═════ Data lines

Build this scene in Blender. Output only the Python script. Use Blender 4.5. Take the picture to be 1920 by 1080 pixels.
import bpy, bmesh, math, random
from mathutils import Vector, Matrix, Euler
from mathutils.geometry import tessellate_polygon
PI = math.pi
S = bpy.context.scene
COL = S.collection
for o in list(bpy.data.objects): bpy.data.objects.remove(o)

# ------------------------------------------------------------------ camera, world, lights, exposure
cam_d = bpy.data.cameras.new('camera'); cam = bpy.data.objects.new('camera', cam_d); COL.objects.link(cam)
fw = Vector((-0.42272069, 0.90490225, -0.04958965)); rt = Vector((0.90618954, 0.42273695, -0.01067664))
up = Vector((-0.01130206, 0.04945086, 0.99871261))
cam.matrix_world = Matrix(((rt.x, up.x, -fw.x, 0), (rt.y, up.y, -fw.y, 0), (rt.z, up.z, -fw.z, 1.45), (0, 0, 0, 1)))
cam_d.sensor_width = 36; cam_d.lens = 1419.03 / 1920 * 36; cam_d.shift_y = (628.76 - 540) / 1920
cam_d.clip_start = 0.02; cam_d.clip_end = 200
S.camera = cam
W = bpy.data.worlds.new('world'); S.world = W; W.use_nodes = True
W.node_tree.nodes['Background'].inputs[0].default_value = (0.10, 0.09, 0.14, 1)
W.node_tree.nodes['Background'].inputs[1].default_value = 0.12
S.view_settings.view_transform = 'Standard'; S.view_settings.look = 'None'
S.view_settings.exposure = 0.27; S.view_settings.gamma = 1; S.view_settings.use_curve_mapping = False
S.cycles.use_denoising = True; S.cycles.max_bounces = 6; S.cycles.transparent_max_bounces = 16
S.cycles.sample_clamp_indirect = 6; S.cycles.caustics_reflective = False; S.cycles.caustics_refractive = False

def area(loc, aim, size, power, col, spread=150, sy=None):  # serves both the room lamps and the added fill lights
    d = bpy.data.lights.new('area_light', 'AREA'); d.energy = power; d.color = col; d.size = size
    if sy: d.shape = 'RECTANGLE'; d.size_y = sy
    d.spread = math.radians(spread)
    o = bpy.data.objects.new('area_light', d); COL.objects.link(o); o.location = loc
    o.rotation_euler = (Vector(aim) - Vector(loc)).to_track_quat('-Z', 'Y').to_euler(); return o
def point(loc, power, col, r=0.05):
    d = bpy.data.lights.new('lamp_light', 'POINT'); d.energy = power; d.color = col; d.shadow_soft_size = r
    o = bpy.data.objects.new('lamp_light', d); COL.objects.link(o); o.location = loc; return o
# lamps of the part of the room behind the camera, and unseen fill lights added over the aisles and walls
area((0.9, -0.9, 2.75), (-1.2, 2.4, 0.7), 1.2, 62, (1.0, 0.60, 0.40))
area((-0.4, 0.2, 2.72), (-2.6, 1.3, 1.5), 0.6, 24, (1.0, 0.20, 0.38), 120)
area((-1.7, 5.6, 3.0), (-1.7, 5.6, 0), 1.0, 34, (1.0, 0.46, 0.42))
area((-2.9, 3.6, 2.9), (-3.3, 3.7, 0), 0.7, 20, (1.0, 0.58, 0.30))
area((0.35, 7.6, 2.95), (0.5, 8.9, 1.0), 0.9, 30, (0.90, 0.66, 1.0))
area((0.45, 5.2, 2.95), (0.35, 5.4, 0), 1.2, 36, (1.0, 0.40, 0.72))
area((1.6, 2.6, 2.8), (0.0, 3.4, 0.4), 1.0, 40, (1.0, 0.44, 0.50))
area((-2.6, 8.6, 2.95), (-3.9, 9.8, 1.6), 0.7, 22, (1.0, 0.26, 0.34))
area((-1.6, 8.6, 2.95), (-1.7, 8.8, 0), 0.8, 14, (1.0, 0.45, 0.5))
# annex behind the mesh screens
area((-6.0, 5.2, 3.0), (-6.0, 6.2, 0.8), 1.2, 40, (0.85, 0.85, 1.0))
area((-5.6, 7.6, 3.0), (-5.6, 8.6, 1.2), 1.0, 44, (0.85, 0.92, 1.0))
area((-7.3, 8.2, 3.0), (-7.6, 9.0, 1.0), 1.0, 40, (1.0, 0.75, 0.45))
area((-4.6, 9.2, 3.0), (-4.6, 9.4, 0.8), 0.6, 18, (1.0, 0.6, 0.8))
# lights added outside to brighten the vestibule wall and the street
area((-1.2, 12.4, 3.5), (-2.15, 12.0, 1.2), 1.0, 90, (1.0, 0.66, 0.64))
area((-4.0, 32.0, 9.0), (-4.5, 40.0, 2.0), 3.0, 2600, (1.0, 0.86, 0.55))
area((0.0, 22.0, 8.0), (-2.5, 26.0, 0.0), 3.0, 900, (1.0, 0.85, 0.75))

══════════

Exactly as written, please reproduce the lines from the first line of the data to the line containing "S.cycles.sample_clamp_indirect = 6;", inclusive, and nothing else.

Build this scene in Blender. Output only the Python script. Use Blender 4.5. Take the picture to be 1920 by 1080 pixels.
import bpy, bmesh, math, random
from mathutils import Vector, Matrix, Euler
from mathutils.geometry import tessellate_polygon
PI = math.pi
S = bpy.context.scene
COL = S.collection
for o in list(bpy.data.objects): bpy.data.objects.remove(o)

# ------------------------------------------------------------------ camera, world, lights, exposure
cam_d = bpy.data.cameras.new('camera'); cam = bpy.data.objects.new('camera', cam_d); COL.objects.link(cam)
fw = Vector((-0.42272069, 0.90490225, -0.04958965)); rt = Vector((0.90618954, 0.42273695, -0.01067664))
up = Vector((-0.01130206, 0.04945086, 0.99871261))
cam.matrix_world = Matrix(((rt.x, up.x, -fw.x, 0), (rt.y, up.y, -fw.y, 0), (rt.z, up.z, -fw.z, 1.45), (0, 0, 0, 1)))
cam_d.sensor_width = 36; cam_d.lens = 1419.03 / 1920 * 36; cam_d.shift_y = (628.76 - 540) / 1920
cam_d.clip_start = 0.02; cam_d.clip_end = 200
S.camera = cam
W = bpy.data.worlds.new('world'); S.world = W; W.use_nodes = True
W.node_tree.nodes['Background'].inputs[0].default_value = (0.10, 0.09, 0.14, 1)
W.node_tree.nodes['Background'].inputs[1].default_value = 0.12
S.view_settings.view_transform = 'Standard'; S.view_settings.look = 'None'
S.view_settings.exposure = 0.27; S.view_settings.gamma = 1; S.view_settings.use_curve_mapping = False
S.cycles.use_denoising = True; S.cycles.max_bounces = 6; S.cycles.transparent_max_bounces = 16
S.cycles.sample_clamp_indirect = 6; S.cycles.caustics_reflective = False; S.cycles.caustics_refractive = False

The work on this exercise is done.